Looking the pictures inside my phone, my heart smiled along. Ow, how sweet that is. Her smile, her kisses, her everything suddenly popped out inside my very mind. What we did together and what we said to each other. Just everything. Is that call missing someone? If that is, I do miss her so badly. How I wish she's by myside.

What is the feeling that I am having now ?

Suddenly I feel like the world is rushing towards me and slammed me hard. I was stunned. Suddenly I feel like so many questions keep on rushing through my mind and keep on asking me "WHY?!" It never stop even for a second and I feel like my head gonna explode in any time.

"Oh God.." is the only two words I can say by now. Congratulations you just hit the spot! Bang! It's a damn bull eye!

What am I doing on the few hours ago ? What am I doing that for?! What am I saying that for?! What did I say in so long time? whY? Do they mean anything to you? Your words ? What's that mean? I get myself misunderstand again? What have I done?! What the hell on earth I did?! I am so confuse by now..so confuse!
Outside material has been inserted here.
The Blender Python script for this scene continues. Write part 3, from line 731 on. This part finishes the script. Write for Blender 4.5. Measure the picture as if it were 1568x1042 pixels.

Wow, you are good. Real good. Good Night to you too!

Monday, July 2, 2007

Thank you!

Few hours ago, I woke up and log into my friendster before I go to college to hang the presentation's things to my friend and I realize that my dear didn't go to school today!! Honestly, I was shock! However, sometime someone need to be lazy and I know that feeling very well as I am lazy at all the time.
I read my dear's blog with a topic of "Big thanks". Well, Liong Teck don't know how to read chinese so, he asked his dear to read the only topic for him. If I don't get it wrong, it sounds like "da gan xie" which mean big thanks!
Can you remember when is the last time you sincerely thank someone in your life? Someone who helped you and someone who support you all by yourside. I taught about that while I was on my way to college just now. So many person to thank in my life and I don't even bother to open my mouth to say these two words - THANK YOU!
First person I would like to thank is my super daddy. It had already been years since I am with him. Currently working in Australia, working so hard just to support my family and my studies. He is the best dad I ever knew who struggle so hard just for his beloved family. I love you, dad, I miss you and thank you so much!
Second will be my mum. Always give me call asking how I am doing here in Kuala Lumpur. Her careness is the warmest in the world and nothing can compared to it. Thanks you, MUM! I love you as well!
The third will be my both sisters of course. While I was a kid, I never felt that they care for me much. But now, I finally know that they do. I mean, yeah, they love their brothers and their brothers love them too. They helped a lot and care a lot in my studies too. Well, Thank you, my both my sisters.
My friends, of course. Alan, Tze Wen, Basil(Busss) and so on. Thank you for your support and for being my friends in my life.
The last but not least, my dear, Chui Ping. Her understanding and support means a world to me. Every action, every words from you mean a lot to me. I am so sorry if I did something wrong that hurt you but still, a big thank you for your understanding and believe, I love you!
So many to thank but those person who I mentioned are the espcially the person who I really want to say "Thank you!". Thank you so so much!